● **Stated task**:
Work out how many lines hold the string "picture". Give that number and nothing more.

══════════

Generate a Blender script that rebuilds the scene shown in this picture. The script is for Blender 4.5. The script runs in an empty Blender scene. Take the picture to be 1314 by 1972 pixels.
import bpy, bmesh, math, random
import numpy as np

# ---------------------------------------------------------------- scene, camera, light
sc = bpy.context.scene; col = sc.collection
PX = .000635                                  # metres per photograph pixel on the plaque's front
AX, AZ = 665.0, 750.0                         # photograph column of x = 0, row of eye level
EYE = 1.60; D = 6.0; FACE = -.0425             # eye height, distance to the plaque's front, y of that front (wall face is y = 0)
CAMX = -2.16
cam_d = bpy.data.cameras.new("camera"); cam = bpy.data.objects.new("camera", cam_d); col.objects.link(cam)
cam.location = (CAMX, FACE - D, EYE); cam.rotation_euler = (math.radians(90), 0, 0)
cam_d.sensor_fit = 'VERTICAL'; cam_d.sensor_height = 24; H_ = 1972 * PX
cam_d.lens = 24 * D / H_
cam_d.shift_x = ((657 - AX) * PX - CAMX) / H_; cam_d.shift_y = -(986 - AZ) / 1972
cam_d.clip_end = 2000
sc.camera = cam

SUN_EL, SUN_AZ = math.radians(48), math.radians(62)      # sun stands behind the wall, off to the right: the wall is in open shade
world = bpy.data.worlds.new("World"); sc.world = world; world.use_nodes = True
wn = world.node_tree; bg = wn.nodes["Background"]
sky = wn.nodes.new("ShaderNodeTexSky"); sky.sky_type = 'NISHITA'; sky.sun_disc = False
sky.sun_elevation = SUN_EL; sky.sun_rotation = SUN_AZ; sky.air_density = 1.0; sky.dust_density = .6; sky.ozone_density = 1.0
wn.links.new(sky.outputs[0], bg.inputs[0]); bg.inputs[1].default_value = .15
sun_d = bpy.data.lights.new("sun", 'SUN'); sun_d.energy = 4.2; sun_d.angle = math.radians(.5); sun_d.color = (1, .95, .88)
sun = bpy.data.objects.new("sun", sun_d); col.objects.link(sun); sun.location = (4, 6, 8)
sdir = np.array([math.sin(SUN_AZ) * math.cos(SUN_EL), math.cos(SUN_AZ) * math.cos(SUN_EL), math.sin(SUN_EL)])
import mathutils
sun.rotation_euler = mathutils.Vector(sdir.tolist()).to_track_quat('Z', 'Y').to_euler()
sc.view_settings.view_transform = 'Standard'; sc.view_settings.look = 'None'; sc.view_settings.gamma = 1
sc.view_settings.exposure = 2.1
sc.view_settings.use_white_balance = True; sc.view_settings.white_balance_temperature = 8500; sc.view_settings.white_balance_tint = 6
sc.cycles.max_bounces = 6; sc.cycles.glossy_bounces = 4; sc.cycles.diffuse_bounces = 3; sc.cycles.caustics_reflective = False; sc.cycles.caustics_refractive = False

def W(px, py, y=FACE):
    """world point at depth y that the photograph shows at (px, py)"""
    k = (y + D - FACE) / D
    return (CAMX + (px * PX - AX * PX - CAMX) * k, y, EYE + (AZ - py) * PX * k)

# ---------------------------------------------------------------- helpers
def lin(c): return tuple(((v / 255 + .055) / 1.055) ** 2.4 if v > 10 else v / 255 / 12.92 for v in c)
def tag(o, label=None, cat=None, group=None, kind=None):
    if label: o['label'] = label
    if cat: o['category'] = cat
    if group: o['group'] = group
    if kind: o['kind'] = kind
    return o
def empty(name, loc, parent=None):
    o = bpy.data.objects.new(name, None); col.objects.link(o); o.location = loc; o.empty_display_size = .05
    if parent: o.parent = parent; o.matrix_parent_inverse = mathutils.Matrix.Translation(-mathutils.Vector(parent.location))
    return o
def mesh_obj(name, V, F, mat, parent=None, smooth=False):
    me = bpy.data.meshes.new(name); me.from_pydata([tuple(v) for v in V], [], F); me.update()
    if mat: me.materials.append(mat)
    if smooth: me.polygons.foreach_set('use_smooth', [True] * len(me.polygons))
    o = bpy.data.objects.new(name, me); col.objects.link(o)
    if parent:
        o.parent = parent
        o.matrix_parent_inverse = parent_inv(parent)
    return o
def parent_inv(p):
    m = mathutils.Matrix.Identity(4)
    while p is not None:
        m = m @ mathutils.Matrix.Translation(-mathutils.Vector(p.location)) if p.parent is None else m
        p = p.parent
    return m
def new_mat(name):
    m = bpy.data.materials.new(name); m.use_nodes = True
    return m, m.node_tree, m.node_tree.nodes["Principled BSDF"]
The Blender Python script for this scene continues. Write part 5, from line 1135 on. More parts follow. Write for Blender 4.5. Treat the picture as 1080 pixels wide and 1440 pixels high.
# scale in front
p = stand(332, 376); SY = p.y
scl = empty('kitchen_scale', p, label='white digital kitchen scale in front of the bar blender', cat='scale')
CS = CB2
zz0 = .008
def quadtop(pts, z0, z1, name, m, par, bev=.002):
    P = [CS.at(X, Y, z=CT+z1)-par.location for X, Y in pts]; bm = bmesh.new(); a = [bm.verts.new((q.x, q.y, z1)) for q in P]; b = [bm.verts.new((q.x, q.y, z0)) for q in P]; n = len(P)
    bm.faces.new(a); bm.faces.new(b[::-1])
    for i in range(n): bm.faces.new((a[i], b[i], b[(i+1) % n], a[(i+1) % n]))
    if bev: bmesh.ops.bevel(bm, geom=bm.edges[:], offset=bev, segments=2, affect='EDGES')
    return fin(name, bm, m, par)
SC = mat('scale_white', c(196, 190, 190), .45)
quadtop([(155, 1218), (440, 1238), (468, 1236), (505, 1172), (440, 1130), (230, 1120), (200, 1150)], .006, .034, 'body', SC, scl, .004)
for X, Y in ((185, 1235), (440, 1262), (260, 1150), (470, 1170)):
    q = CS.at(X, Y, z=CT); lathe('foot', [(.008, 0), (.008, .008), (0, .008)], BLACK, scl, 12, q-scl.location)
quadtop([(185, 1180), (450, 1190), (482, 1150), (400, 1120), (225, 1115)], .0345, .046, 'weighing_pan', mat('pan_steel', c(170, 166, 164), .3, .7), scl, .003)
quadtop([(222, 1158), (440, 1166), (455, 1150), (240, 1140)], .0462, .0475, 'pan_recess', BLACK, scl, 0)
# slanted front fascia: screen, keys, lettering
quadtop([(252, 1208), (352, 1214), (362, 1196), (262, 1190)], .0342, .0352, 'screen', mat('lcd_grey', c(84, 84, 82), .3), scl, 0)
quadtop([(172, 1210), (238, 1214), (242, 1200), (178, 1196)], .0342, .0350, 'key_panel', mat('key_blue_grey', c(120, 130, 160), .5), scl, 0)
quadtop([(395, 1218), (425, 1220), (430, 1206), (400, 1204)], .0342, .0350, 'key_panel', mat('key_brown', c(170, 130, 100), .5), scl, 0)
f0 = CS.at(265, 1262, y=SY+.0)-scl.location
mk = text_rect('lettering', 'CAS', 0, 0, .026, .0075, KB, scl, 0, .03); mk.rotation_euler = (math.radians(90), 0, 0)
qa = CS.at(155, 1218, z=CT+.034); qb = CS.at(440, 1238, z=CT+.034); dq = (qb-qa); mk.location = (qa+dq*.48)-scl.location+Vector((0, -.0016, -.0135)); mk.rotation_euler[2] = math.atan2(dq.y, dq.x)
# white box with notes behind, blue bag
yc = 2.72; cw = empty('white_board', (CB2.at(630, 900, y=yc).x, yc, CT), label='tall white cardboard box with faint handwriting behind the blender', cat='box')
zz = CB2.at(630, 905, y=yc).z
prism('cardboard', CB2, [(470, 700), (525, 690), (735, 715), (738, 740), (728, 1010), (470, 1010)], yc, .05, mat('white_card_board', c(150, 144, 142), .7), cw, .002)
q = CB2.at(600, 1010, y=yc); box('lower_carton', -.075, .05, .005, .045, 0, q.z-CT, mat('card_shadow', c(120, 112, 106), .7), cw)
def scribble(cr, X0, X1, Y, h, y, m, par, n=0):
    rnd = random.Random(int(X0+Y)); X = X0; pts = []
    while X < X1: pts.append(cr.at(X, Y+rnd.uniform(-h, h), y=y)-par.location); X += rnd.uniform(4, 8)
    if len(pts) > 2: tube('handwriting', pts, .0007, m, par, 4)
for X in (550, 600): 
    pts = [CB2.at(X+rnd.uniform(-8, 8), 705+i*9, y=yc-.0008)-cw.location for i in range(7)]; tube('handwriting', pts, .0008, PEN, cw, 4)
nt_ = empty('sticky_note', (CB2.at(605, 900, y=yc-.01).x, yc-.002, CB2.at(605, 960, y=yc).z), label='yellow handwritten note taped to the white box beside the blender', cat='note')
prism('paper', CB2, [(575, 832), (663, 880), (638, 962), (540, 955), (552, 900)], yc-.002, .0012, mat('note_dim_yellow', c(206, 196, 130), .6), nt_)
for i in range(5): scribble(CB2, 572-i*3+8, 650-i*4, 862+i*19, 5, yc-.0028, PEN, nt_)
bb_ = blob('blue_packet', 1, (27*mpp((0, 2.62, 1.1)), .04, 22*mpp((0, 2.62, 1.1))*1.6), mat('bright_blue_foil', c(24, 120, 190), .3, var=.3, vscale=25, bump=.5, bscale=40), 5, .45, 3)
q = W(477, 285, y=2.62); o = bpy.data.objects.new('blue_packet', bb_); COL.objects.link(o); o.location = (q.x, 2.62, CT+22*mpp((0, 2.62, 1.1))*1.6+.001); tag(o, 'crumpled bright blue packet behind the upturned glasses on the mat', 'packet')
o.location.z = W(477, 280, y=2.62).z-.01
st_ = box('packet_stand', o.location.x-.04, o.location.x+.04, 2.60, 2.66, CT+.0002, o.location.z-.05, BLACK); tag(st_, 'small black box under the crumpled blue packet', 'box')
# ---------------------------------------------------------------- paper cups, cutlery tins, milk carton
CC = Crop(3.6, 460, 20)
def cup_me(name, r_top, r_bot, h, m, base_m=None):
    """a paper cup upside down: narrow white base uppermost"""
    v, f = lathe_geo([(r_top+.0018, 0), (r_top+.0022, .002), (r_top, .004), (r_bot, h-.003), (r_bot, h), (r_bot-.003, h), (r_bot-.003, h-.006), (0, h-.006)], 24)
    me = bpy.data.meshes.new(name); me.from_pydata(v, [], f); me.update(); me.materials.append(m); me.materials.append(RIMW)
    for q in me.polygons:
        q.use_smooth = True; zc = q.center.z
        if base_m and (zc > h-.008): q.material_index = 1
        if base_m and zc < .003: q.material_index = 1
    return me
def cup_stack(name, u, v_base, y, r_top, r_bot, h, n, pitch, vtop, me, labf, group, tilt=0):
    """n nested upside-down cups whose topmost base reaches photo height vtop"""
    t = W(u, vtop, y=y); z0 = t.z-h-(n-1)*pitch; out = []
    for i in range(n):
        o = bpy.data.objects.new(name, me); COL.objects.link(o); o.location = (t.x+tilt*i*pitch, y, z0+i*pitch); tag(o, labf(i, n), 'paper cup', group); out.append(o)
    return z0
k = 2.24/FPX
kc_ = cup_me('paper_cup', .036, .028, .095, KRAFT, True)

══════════

● **Exercise output**:
2